##### MATERIAL

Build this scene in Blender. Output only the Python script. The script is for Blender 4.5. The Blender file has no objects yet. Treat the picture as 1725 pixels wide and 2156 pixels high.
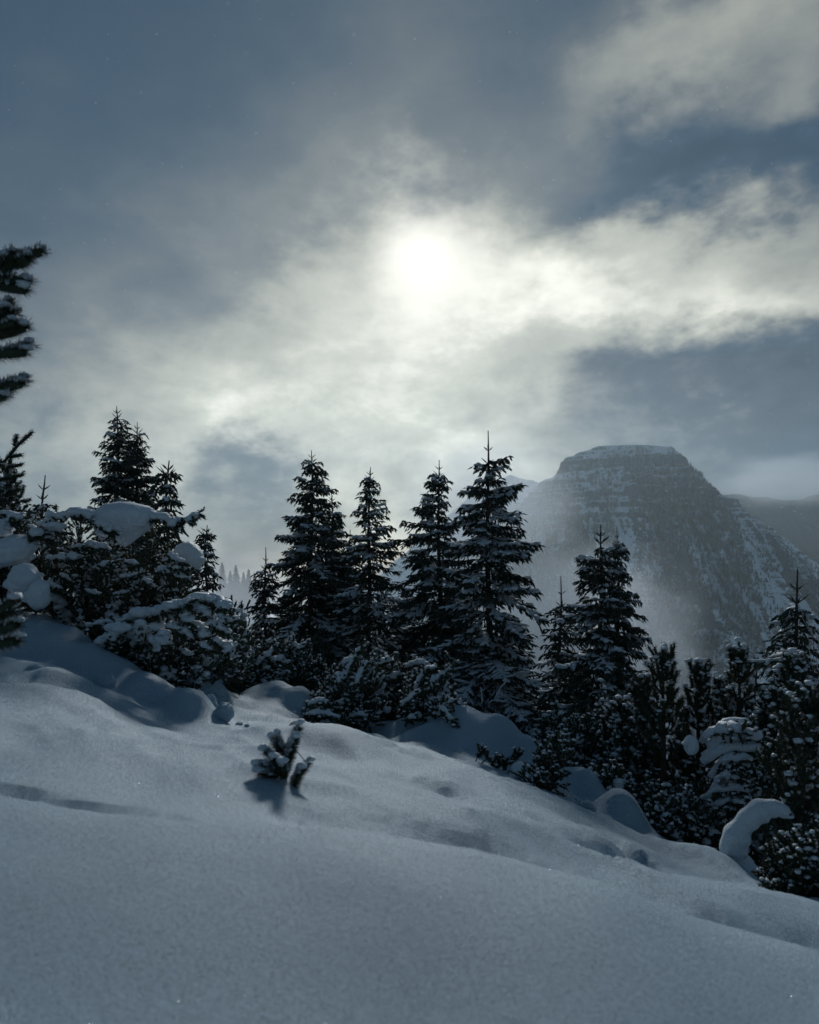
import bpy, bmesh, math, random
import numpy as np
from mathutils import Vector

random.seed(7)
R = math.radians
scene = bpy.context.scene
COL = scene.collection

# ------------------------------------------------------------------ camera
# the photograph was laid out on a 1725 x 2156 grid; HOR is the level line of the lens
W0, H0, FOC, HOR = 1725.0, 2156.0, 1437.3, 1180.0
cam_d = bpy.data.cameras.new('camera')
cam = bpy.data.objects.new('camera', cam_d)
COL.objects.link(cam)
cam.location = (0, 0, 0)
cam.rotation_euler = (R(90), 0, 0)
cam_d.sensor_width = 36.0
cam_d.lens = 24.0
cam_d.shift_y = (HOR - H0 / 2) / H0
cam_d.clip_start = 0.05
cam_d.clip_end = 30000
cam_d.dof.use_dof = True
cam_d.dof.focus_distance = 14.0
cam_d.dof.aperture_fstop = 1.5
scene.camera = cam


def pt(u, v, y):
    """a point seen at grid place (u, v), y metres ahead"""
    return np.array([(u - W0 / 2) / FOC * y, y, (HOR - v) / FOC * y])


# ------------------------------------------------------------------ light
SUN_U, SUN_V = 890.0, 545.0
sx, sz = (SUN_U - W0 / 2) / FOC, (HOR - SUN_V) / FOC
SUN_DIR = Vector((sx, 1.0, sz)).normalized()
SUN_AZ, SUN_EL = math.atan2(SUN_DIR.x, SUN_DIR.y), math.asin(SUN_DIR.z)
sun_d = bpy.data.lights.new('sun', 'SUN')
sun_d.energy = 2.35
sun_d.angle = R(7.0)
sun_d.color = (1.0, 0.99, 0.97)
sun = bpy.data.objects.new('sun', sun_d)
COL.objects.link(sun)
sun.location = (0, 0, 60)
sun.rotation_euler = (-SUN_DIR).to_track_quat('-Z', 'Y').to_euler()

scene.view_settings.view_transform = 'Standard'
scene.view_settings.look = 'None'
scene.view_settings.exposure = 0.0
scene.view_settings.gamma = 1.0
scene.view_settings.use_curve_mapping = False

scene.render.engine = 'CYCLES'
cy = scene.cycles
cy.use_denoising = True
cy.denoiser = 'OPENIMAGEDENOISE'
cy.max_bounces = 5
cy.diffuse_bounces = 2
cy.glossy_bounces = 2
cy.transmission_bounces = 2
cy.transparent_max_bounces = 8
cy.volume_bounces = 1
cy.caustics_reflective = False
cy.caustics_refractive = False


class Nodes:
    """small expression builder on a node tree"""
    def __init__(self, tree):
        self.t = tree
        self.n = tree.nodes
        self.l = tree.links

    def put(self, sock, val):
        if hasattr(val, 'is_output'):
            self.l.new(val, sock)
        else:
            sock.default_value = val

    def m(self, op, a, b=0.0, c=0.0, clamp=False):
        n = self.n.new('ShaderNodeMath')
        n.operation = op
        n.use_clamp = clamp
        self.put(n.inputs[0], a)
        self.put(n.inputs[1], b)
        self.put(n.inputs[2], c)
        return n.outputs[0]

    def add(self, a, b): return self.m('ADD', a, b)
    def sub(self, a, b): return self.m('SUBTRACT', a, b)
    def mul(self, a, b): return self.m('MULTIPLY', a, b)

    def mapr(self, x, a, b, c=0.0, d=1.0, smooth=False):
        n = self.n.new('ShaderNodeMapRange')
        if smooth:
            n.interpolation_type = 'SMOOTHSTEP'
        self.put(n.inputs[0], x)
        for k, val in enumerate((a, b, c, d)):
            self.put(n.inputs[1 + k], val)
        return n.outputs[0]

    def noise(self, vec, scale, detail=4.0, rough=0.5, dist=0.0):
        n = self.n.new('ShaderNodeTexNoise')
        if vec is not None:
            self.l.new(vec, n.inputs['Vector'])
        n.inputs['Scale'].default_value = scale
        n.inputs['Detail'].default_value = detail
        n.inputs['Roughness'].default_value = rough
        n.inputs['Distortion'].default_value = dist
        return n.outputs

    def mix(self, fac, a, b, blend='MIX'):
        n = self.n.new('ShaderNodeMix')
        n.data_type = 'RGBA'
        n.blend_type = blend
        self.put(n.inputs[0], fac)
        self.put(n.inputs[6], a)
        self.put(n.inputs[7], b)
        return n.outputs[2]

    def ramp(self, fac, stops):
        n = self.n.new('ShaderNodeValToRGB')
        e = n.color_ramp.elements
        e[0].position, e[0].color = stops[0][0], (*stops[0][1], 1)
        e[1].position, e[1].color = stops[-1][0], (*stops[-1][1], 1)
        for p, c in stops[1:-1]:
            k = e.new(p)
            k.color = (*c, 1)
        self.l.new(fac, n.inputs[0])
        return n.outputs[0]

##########

◆ TO BE DONE ◆
Extract from the data every line where "objects" shows up.

◆ SOLUTION TO THE PROBLEM ◆
Build this scene in Blender. Output only the Python script. The script is for Blender 4.5. The Blender file has no objects yet. Treat the picture as 1725 pixels wide and 2156 pixels high.
cam = bpy.data.objects.new('camera', cam_d)
COL.objects.link(cam)
sun = bpy.data.objects.new('sun', sun_d)
COL.objects.link(sun)